Your task:
Only the number is wanted: how many lines hold the word "from"?

--- Start Source data ---

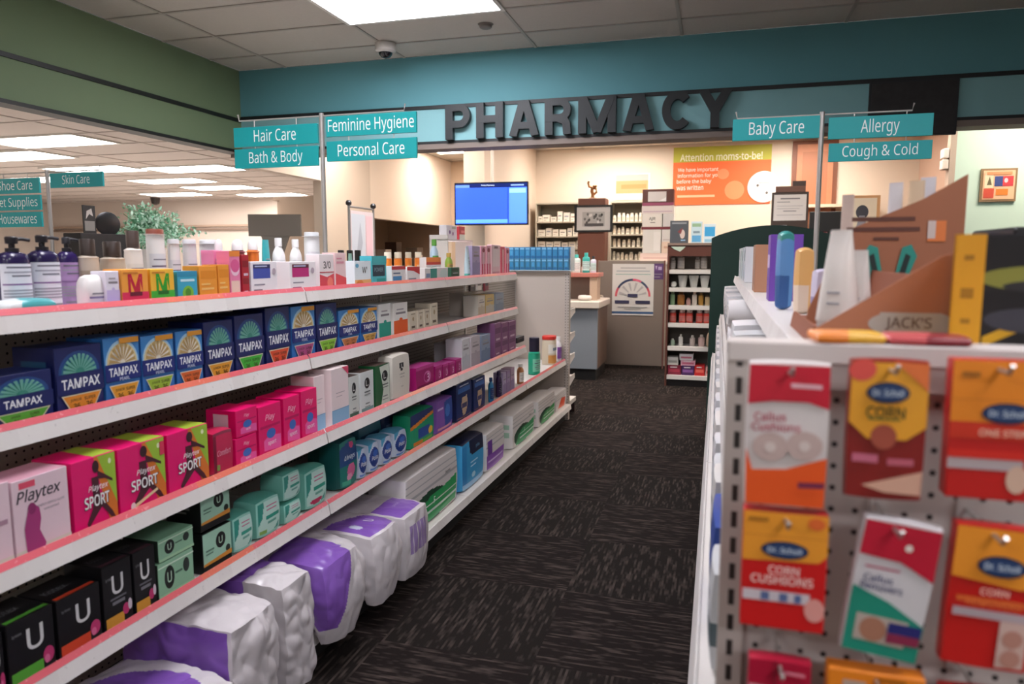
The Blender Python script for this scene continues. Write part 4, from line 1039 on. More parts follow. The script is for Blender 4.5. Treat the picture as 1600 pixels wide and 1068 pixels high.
('S1',2.044,0.069,0.186,0.05,0.17,None,'white_bottle', 'bottle', 'cyl', ('#e2e2e2', '#d4d4d6'), 'wide white cylinder bottle above the orange cartons', 'plain white bottles behind the front row'),
('S1',2.014,0.034,0.187,0.024,0.12,None,'dome_bottle', 'bottle', 'dome', ('#cfccd0', '#e8e6e4'), 'grey white bottle with dome cap', None),
('S1',2.118,0.051,0.189,0.037,0.12,None,'dome_bottle', 'bottle', 'dome', ('#7a2230', '#e8e4e2'), 'maroon bottle with white dome cap', None),
('S1',2.198,0.046,0.191,0.033,0.12,None,'dome_bottle', 'bottle', 'dome', ('#e0742a', '#e8e4e2'), 'orange bottle with white dome cap', None),
('S1',1.964,0.04,0.15,0.05,0.095,None,'carton', 'box', 'two', ('#e889b4', '#d86aa0'), 'pink carton in front of the grey dome capped bottle', None),
('S1',1.961,0.05,0.148,0.05,0.03,None,'carton', 'box', 'pinkwhite', (), 'pink carton with orange top and white swoosh', None),
('S1',2.013,0.036,0.136,0.05,0.03,None,'carton', 'box', 'two2', ('#b02032', '#8a1826'), 'narrow crimson carton beside the pink swoosh carton', None),
('S1',2.295,0.038,0.191,0.027,0.14,None,'teal_tube', 'tube', 'tubecap', ('#3fa8ae', '#55bcc0'), 'teal tube beside the orange dome bottle', None),
('S1',2.353,0.053,0.199,0.038,0.12,None,'lotion_bottle', 'bottle', 'bot', ('#ecebea', '#c8c6c8', 'cap'), 'white lotion bottle beside the teal tube', None),
('S1',2.463,0.053,0.196,0.038,0.12,None,'lotion_bottle', 'bottle', 'bot', ('#ecebea', '#d0c6cc', 'cap'), 'white lotion bottle above the magenta label carton', None),
('S1',2.654,0.075,0.23,0.054,0.16,None,'white_bottle', 'bottle', 'cyl', ('#e6e8e8', '#d6d8da'), 'wide white cylinder bottle standing beside the sign pole', None),
('S1',2.112,0.145,0.113,0.07,0.03,None,'carton', 'box', 'labelbox', ('#ece6ea', '#4050a8'), 'white carton with a blue label', None),
('S1',2.344,0.168,0.111,0.07,0.03,None,'carton', 'box', 'labelbox', ('#f0eaec', '#c02a78'), 'white carton with a magenta label', None),
('S1',2.507,0.104,0.139,0.06,0.03,None,'carton', 'box', 'redfoot', (), 'white carton with red lower half and dark numerals', None),
('S1',2.613,0.082,0.145,0.06,0.03,None,'carton', 'box', 'redfoot2', (), 'pale pink carton with red foot beside the numeral carton', None),
('S1',2.806,0.028,0.157,0.02,0.13,None,'serum_bottle', 'bottle', 'capsq', ('#e8cdb8', '#1a1614'), 'peach bottle with square black cap beside the sign pole', 'peach bottles with square black caps'),
('S1',2.883,0.029,0.157,0.021,0.13,None,'serum_bottle', 'bottle', 'capsq', ('#e8cdb8', '#1a1614'), 'peach bottle with square black cap in the middle of three', 'peach bottles with square black caps'),
('S1',2.953,0.029,0.158,0.021,0.13,None,'serum_bottle', 'bottle', 'capsq', ('#e8cdb8', '#1a1614'), 'peach bottle with square black cap above the white carton', 'peach bottles with square black caps'),
('S1',2.742,0.027,0.143,0.02,0.05,None,'green_tube', 'tube', 'tubecap', ('#8fb8a0', '#d8d8d2'), 'grey green tube standing between cartons', None),
('S1',2.796,0.143,0.111,0.05,0.03,None,'carton', 'box', 'wbox', (), 'white carton with dark letters and orange foot', None),
('S1',2.946,0.138,0.132,0.06,0.03,None,'carton', 'box', 'tealbox', (), 'teal carton with dark label panel', None),
('S1',3.243,0.047,0.151,0.034,0.12,None,'tablet_tub', 'bottle', 'capsq', ('#ee8a34', '#e8dcc4'), 'orange tub with cream cap beside the teal carton', 'orange boxes behind the toothpaste cartons'),
('S1',3.358,0.049,0.151,0.035,0.12,None,'tablet_tub', 'bottle', 'capsq', ('#ee8a34', '#e8dcc4'), 'orange tub with cream cap, second from the teal carton', 'orange boxes behind the toothpaste cartons'),
('S1',3.475,0.044,0.152,0.031,0.12,None,'tablet_tub', 'bottle', 'capsq', ('#ee8a34', '#e8dcc4'), 'orange tub with cream cap, third from the teal carton', 'orange boxes behind the toothpaste cartons'),
('S1',3.604,0.048,0.153,0.035,0.12,None,'tablet_tub', 'bottle', 'capsq', ('#ee8a34', '#e8dcc4'), 'orange tub with cream cap, farthest from the teal carton', 'orange boxes behind the toothpaste cartons'),
('S1',3.143,0.148,0.085,0.05,0.03,None,'carton', 'box', 'toothp', (0,), 'white and red carton with blue panel', None),
('S1',3.309,0.147,0.079,0.05,0.03,None,'carton', 'box', 'toothp', (1,), 'white carton with red top beside it', None),
('S1',3.593,0.31,0.07,0.05,0.025,None,'carton', 'box', 'toothp', (2,), 'white carton with teal stripe and curved end', None),
('S1',3.679,0.2,0.125,0.04,0.08,None,'carton', 'box', 'toothp', (3,), 'carton with orange top and mint curve', None),
('S1',3.878,0.059,0.227,0.043,0.14,None,'wash_bottle', 'bottle', 'bot', ('#b8cfe0', '#5a9a3a', 'cap'), 'pale blue bottle with green collar', None),
('S1',3.898,0.055,0.15,0.04,0.06,None,'wash_bottle', 'bottle', 'bot', ('#96b244', '#c8a050', 'cap'), 'lime green bottle beside a small dark green carton', None),
('S1',3.861,0.126,0.068,0.05,0.025,None,'carton', 'box', 'two2', ('#2a5a44', '#1c4030'), 'small dark green carton', None),
('S1',4.136,0.047,0.19,0.034,0.04,None,'mint_tube', 'tube', 'tubecap', ('#c6dce6', '#58c0b4'), 'pale blue tube with mint cap', None),
('S1',4.251,0.137,0.194,0.04,0.04,None,'lavender_carton', 'box', 'two', ('#b4a6c8', '#9a90b8'), 'lavender carton beside the pale blue tube', None),
('S1',4.389,0.083,0.196,0.03,0.04,None,'razor_card', 'card', 'razor', (0,), 'slim pink card next to the lavender carton', 'pink and red carded razors at the shelf end'),
('S1',4.489,0.087,0.198,0.03,0.04,None,'razor_card', 'card', 'razor', (1,), 'slim pink card, second from the lavender carton', 'pink and red carded razors at the shelf end'),
('S1',4.643,0.188,0.207,0.03,0.04,None,'razor_card', 'card', 'razor', (2,), 'wide pale pink card at the shelf end', 'pink and red carded razors at the shelf end'),
('S1',4.796,0.084,0.197,0.03,0.04,None,'razor_card', 'card', 'razor', (3,), 'slim red card beyond the wide pale card', 'pink and red carded razors at the shelf end'),
('S1',4.9,0.087,0.19,0.03,0.04,None,'razor_card', 'card', 'razor', (4,), 'slim pink card at the very end of the top shelf', 'pink and red carded razors at the shelf end')]


for sh, t, w, h, d, setb, zb, name, cat, style, args, label, group in LEFT_ROWS:
    o = make(style, name, w, d, h, args)
    X, z = SHELF[sh]
    o.location = gp(t, X + setb, (z if zb is None else zb) + .0008)
    o.rotation_euler = (0, 0, GROT)
    tag(o, label, cat, group)

# flat things lying on the front of the top shelf
def flat_pack(label, t, X, w, d, h, col, col2, seed):
    o = soft_pack('flat_pack', w, d, h, col, zone=lambda a, b, c: col2 if a < -.2 + .3 * b else None, n=14, k=.25, crumple=.003, seed=seed)
    o.location = gp(t, X, 1.339); o.rotation_euler = (0, 0, GROT)
    tag(o, label, 'pack')
flat_pack('flat teal and white pack lying before the pump bottles', 1.25, 1.515, .13, .075, .034, '#4fa8ac', '#d8dede', 1)
flat_pack('flat pink pack lying on the top shelf edge', 1.368, 1.52, .075, .06, .012, '#d86a90', '#b8507c', 2)
flat_pack('flat purple pack lying before the rounded white tub', 1.462, 1.507, .10, .03, .012, '#6a4a9a', '#8a6ab0', 3)

# wrapped pad bags lying on the base shelf, ends over the edge
def pad_bag(label, t, w, h, d, X, crumple, seed, zone, texts=(), turn=0.0, tilt=0.0, k=.16):
    o = soft_pack('pad_bag', w, d, h, '#cfc8ca', zone=zone, n=56, droop=.07, lip=1.362 - X, k=k, crumple=crumple, seed=seed, texts=texts, rough=.28)
    o.location = gp(t, X, .151); o.rotation_euler = (tilt, 0, GROT + turn)
    tag(o, label, 'bag', 'wrapped pad bags on the base shelf')
PURP = '#8257b0'
pad_bag('purple and white pad bag lying lowest at the frame bottom', 1.385, .33, .20, .42, 1.22, .006, 1, lambda a, b, c: ('#b9adc8' if (a + .25) ** 2 / .05 + (b + .2) ** 2 / .09 < 1 else PURP) if c > .3 and (a + .1) ** 2 / .75 + (b + .1) ** 2 / .9 < 1 else None)
pad_bag('crumpled white pad bag with purple side, standing beside the lowest purple bag', 1.67, .215, .30, .40, 1.275, .010, 2, lambda a, b, c: PURP if a < -.45 and b > -.93 and -.75 < c < .96 else None, k=.12)
pad_bag('tall crumpled white pad bag, narrowest, purple far back', 1.89, .165, .32, .40, 1.275, .009, 3, lambda a, b, c: PURP if b > -.2 and (c > .2 or a < -.6) else None, k=.12)
pad_bag('plump white pad bag with a purple near corner, middle of the row', 2.205, .31, .28, .44, 1.275, .005, 4, lambda a, b, c: PURP if ((b < -.8 and a < -.3 + .5 * c and c > -.55) or (b >= -.8 and b < .2 and (a < .35 and c > .6)) or (a < -.6 and b < .2 and c > -.6)) else None, k=.24)
pad_bag('white pad bag with wide purple top panel and small flower mark', 2.52, .25, .25, .46, 1.275, .005, 5, lambda a, b, c: ('#c4c8dc' if (a + .45) ** 2 / .03 + (b + .45) ** 2 / .02 < 1 else PURP) if c > .5 and -.85 < a < .95 and -.93 < b < -.05 - .25 * a else None, texts=[('t', 'U', .62, .24, .10, .1, '#d8cfe0', .02)], k=.18)
pad_bag('white pad bag with purple top print, beside the green and white pack', 2.79, .25, .23, .46, 1.275, .004, 6, lambda a, b, c: PURP if c > .6 and -.9 < a < .9 and -.88 < b < -.2 else ('#9a82b4' if b < -.9 and -.75 < a < .6 and -.25 < c < .65 and abs(((a + 1) * 5) % 1.5 - .75) > .12 else None), texts=[('t', 'poise', .55, .26, .05, .4, '#b8a4cc', .02)], k=.12)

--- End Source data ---

Result of the task:
5